Copy out the complete listing, word for word.

***

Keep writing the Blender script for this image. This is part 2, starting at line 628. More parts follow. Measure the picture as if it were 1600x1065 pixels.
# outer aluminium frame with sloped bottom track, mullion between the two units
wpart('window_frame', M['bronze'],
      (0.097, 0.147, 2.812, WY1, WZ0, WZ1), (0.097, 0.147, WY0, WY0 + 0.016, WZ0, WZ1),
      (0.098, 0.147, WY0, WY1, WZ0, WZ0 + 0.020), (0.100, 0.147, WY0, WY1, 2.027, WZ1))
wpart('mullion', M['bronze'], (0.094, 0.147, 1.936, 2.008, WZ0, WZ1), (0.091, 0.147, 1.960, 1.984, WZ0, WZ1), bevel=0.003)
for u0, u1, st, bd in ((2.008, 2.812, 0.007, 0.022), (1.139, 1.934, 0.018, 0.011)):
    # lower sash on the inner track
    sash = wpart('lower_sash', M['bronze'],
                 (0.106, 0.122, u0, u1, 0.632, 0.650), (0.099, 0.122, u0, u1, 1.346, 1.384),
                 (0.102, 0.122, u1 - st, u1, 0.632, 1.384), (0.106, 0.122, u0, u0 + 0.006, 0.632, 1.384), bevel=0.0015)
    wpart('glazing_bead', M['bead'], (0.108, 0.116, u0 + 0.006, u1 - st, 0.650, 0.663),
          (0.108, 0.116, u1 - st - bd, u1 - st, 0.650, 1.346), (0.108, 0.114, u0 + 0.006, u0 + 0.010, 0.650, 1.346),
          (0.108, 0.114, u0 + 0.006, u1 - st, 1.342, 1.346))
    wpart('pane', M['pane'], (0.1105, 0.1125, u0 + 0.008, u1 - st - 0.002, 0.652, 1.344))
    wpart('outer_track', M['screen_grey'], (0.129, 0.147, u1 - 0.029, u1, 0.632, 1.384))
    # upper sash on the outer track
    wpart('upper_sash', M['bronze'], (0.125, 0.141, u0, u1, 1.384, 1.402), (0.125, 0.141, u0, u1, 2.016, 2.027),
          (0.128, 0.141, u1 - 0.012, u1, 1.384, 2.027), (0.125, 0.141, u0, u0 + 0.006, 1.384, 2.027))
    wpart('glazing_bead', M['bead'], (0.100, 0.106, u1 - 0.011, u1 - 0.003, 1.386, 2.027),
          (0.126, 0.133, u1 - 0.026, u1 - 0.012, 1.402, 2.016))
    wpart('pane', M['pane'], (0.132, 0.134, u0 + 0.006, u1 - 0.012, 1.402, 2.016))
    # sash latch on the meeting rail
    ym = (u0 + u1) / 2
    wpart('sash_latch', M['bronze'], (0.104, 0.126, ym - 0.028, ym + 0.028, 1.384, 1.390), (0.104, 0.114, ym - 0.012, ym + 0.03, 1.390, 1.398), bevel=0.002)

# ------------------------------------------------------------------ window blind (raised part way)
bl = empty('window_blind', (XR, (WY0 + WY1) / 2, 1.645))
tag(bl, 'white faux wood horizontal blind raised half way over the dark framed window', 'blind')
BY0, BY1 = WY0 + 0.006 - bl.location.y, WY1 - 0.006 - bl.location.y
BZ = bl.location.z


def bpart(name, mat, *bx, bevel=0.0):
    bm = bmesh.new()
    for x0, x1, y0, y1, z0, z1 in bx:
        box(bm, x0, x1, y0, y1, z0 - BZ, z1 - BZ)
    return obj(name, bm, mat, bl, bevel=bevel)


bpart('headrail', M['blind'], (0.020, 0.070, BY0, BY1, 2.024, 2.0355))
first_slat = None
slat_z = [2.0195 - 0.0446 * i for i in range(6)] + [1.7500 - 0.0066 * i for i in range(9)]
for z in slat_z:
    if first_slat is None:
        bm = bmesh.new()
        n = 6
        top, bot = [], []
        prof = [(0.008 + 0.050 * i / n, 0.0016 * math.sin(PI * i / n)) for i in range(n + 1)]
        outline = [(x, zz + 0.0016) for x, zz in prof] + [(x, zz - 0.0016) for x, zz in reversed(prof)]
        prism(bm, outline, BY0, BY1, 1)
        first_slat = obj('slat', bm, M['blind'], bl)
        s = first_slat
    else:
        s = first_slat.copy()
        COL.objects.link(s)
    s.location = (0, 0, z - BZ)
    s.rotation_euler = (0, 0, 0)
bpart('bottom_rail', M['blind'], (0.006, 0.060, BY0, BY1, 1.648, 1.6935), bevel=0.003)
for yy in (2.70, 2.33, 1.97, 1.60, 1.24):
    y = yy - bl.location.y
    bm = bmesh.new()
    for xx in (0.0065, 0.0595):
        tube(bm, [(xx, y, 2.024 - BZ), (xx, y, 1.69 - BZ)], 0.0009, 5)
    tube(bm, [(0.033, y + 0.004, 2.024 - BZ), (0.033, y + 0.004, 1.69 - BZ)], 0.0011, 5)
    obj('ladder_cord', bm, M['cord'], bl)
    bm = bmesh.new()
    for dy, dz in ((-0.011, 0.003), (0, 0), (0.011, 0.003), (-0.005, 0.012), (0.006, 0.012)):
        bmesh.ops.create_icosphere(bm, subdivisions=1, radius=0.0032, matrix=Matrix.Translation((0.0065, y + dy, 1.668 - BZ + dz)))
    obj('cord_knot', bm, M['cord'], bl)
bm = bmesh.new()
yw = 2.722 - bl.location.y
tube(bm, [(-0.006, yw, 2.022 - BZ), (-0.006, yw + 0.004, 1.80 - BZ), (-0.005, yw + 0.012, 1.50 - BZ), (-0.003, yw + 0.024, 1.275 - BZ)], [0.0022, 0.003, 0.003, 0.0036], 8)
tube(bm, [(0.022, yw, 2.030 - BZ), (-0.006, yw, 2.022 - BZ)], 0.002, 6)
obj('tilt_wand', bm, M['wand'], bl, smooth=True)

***

Response below:
Keep writing the Blender script for this image. This is part 2, starting at line 628. More parts follow. Measure the picture as if it were 1600x1065 pixels.
# outer aluminium frame with sloped bottom track, mullion between the two units
wpart('window_frame', M['bronze'],
      (0.097, 0.147, 2.812, WY1, WZ0, WZ1), (0.097, 0.147, WY0, WY0 + 0.016, WZ0, WZ1),
      (0.098, 0.147, WY0, WY1, WZ0, WZ0 + 0.020), (0.100, 0.147, WY0, WY1, 2.027, WZ1))
wpart('mullion', M['bronze'], (0.094, 0.147, 1.936, 2.008, WZ0, WZ1), (0.091, 0.147, 1.960, 1.984, WZ0, WZ1), bevel=0.003)
for u0, u1, st, bd in ((2.008, 2.812, 0.007, 0.022), (1.139, 1.934, 0.018, 0.011)):
    # lower sash on the inner track
    sash = wpart('lower_sash', M['bronze'],
                 (0.106, 0.122, u0, u1, 0.632, 0.650), (0.099, 0.122, u0, u1, 1.346, 1.384),
                 (0.102, 0.122, u1 - st, u1, 0.632, 1.384), (0.106, 0.122, u0, u0 + 0.006, 0.632, 1.384), bevel=0.0015)
    wpart('glazing_bead', M['bead'], (0.108, 0.116, u0 + 0.006, u1 - st, 0.650, 0.663),
          (0.108, 0.116, u1 - st - bd, u1 - st, 0.650, 1.346), (0.108, 0.114, u0 + 0.006, u0 + 0.010, 0.650, 1.346),
          (0.108, 0.114, u0 + 0.006, u1 - st, 1.342, 1.346))
    wpart('pane', M['pane'], (0.1105, 0.1125, u0 + 0.008, u1 - st - 0.002, 0.652, 1.344))
    wpart('outer_track', M['screen_grey'], (0.129, 0.147, u1 - 0.029, u1, 0.632, 1.384))
    # upper sash on the outer track
    wpart('upper_sash', M['bronze'], (0.125, 0.141, u0, u1, 1.384, 1.402), (0.125, 0.141, u0, u1, 2.016, 2.027),
          (0.128, 0.141, u1 - 0.012, u1, 1.384, 2.027), (0.125, 0.141, u0, u0 + 0.006, 1.384, 2.027))
    wpart('glazing_bead', M['bead'], (0.100, 0.106, u1 - 0.011, u1 - 0.003, 1.386, 2.027),
          (0.126, 0.133, u1 - 0.026, u1 - 0.012, 1.402, 2.016))
    wpart('pane', M['pane'], (0.132, 0.134, u0 + 0.006, u1 - 0.012, 1.402, 2.016))
    # sash latch on the meeting rail
    ym = (u0 + u1) / 2
    wpart('sash_latch', M['bronze'], (0.104, 0.126, ym - 0.028, ym + 0.028, 1.384, 1.390), (0.104, 0.114, ym - 0.012, ym + 0.03, 1.390, 1.398), bevel=0.002)

# ------------------------------------------------------------------ window blind (raised part way)
bl = empty('window_blind', (XR, (WY0 + WY1) / 2, 1.645))
tag(bl, 'white faux wood horizontal blind raised half way over the dark framed window', 'blind')
BY0, BY1 = WY0 + 0.006 - bl.location.y, WY1 - 0.006 - bl.location.y
BZ = bl.location.z


def bpart(name, mat, *bx, bevel=0.0):
    bm = bmesh.new()
    for x0, x1, y0, y1, z0, z1 in bx:
        box(bm, x0, x1, y0, y1, z0 - BZ, z1 - BZ)
    return obj(name, bm, mat, bl, bevel=bevel)


bpart('headrail', M['blind'], (0.020, 0.070, BY0, BY1, 2.024, 2.0355))
first_slat = None
slat_z = [2.0195 - 0.0446 * i for i in range(6)] + [1.7500 - 0.0066 * i for i in range(9)]
for z in slat_z:
    if first_slat is None:
        bm = bmesh.new()
        n = 6
        top, bot = [], []
        prof = [(0.008 + 0.050 * i / n, 0.0016 * math.sin(PI * i / n)) for i in range(n + 1)]
        outline = [(x, zz + 0.0016) for x, zz in prof] + [(x, zz - 0.0016) for x, zz in reversed(prof)]
        prism(bm, outline, BY0, BY1, 1)
        first_slat = obj('slat', bm, M['blind'], bl)
        s = first_slat
    else:
        s = first_slat.copy()
        COL.objects.link(s)
    s.location = (0, 0, z - BZ)
    s.rotation_euler = (0, 0, 0)
bpart('bottom_rail', M['blind'], (0.006, 0.060, BY0, BY1, 1.648, 1.6935), bevel=0.003)
for yy in (2.70, 2.33, 1.97, 1.60, 1.24):
    y = yy - bl.location.y
    bm = bmesh.new()
    for xx in (0.0065, 0.0595):
        tube(bm, [(xx, y, 2.024 - BZ), (xx, y, 1.69 - BZ)], 0.0009, 5)
    tube(bm, [(0.033, y + 0.004, 2.024 - BZ), (0.033, y + 0.004, 1.69 - BZ)], 0.0011, 5)
    obj('ladder_cord', bm, M['cord'], bl)
    bm = bmesh.new()
    for dy, dz in ((-0.011, 0.003), (0, 0), (0.011, 0.003), (-0.005, 0.012), (0.006, 0.012)):
        bmesh.ops.create_icosphere(bm, subdivisions=1, radius=0.0032, matrix=Matrix.Translation((0.0065, y + dy, 1.668 - BZ + dz)))
    obj('cord_knot', bm, M['cord'], bl)
bm = bmesh.new()
yw = 2.722 - bl.location.y
tube(bm, [(-0.006, yw, 2.022 - BZ), (-0.006, yw + 0.004, 1.80 - BZ), (-0.005, yw + 0.012, 1.50 - BZ), (-0.003, yw + 0.024, 1.275 - BZ)], [0.0022, 0.003, 0.003, 0.0036], 8)
tube(bm, [(0.022, yw, 2.030 - BZ), (-0.006, yw, 2.022 - BZ)], 0.002, 6)
obj('tilt_wand', bm, M['wand'], bl, smooth=True)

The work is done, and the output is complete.